Transcribe the material from its first line onward, ending with the line that contains "COL = S.collection" and adding nothing beyond it.

----------------------------------------

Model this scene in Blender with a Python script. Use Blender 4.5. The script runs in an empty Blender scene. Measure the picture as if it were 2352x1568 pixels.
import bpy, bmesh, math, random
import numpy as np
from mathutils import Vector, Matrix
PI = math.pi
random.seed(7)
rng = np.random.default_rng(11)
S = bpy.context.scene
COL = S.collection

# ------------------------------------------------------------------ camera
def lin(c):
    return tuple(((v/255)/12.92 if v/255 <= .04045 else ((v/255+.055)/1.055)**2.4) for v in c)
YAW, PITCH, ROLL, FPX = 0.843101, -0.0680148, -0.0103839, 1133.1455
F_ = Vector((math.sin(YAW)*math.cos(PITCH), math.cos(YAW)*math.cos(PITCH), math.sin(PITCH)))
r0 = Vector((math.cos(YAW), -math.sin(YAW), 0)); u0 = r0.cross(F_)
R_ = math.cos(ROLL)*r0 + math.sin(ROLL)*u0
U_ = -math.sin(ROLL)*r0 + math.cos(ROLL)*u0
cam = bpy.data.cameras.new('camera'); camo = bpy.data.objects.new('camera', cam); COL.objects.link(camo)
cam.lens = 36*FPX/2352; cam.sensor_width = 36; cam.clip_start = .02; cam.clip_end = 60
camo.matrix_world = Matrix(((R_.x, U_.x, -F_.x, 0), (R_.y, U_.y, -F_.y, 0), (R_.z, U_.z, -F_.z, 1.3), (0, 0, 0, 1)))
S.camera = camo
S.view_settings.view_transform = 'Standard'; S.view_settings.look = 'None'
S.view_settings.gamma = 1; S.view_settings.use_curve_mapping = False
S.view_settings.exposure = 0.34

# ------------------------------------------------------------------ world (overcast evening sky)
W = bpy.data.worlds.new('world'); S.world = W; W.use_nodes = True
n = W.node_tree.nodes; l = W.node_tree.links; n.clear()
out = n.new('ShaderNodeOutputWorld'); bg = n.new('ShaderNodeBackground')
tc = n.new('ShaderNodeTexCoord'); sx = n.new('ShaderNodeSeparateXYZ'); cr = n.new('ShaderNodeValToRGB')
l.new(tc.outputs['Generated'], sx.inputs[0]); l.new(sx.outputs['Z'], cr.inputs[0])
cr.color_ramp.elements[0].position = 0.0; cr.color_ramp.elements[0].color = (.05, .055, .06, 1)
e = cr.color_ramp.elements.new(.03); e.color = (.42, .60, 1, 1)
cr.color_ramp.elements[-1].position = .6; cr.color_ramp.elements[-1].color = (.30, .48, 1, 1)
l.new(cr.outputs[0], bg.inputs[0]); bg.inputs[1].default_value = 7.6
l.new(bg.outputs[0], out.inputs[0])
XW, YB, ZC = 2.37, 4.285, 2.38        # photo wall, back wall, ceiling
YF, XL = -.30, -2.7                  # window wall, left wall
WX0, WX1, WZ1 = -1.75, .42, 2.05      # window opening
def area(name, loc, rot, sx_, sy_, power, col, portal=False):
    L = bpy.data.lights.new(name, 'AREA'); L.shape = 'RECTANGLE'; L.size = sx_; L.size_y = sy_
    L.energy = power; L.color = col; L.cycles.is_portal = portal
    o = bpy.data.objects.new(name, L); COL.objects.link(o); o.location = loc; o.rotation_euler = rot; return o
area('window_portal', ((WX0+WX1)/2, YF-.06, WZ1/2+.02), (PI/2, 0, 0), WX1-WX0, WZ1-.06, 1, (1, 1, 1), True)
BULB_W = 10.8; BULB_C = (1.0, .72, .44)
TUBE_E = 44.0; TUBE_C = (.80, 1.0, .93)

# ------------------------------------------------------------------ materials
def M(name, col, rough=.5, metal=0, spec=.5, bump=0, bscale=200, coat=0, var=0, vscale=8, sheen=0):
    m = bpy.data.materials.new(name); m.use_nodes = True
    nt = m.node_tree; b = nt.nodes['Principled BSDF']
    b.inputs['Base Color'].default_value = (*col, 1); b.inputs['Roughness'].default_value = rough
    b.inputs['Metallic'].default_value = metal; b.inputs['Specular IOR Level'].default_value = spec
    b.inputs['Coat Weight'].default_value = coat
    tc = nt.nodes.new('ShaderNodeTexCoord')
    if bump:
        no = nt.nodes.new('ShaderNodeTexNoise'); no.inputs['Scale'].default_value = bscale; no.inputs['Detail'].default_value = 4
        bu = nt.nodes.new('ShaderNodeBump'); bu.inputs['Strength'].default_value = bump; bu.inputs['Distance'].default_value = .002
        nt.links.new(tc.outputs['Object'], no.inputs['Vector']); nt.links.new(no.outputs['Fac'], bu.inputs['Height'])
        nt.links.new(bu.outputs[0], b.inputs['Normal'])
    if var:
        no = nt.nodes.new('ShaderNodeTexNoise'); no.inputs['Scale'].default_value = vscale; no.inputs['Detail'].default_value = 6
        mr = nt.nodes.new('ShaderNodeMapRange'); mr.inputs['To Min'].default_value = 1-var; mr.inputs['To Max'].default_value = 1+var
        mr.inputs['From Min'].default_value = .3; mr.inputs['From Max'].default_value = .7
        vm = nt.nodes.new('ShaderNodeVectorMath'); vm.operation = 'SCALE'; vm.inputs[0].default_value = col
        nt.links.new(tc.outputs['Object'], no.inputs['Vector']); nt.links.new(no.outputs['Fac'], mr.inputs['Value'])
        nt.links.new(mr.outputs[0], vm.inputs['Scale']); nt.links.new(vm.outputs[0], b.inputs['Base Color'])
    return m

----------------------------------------

◆ **Answer to the problem**
Model this scene in Blender with a Python script. Use Blender 4.5. The script runs in an empty Blender scene. Measure the picture as if it were 2352x1568 pixels.
import bpy, bmesh, math, random
import numpy as np
from mathutils import Vector, Matrix
PI = math.pi
random.seed(7)
rng = np.random.default_rng(11)
S = bpy.context.scene
COL = S.collection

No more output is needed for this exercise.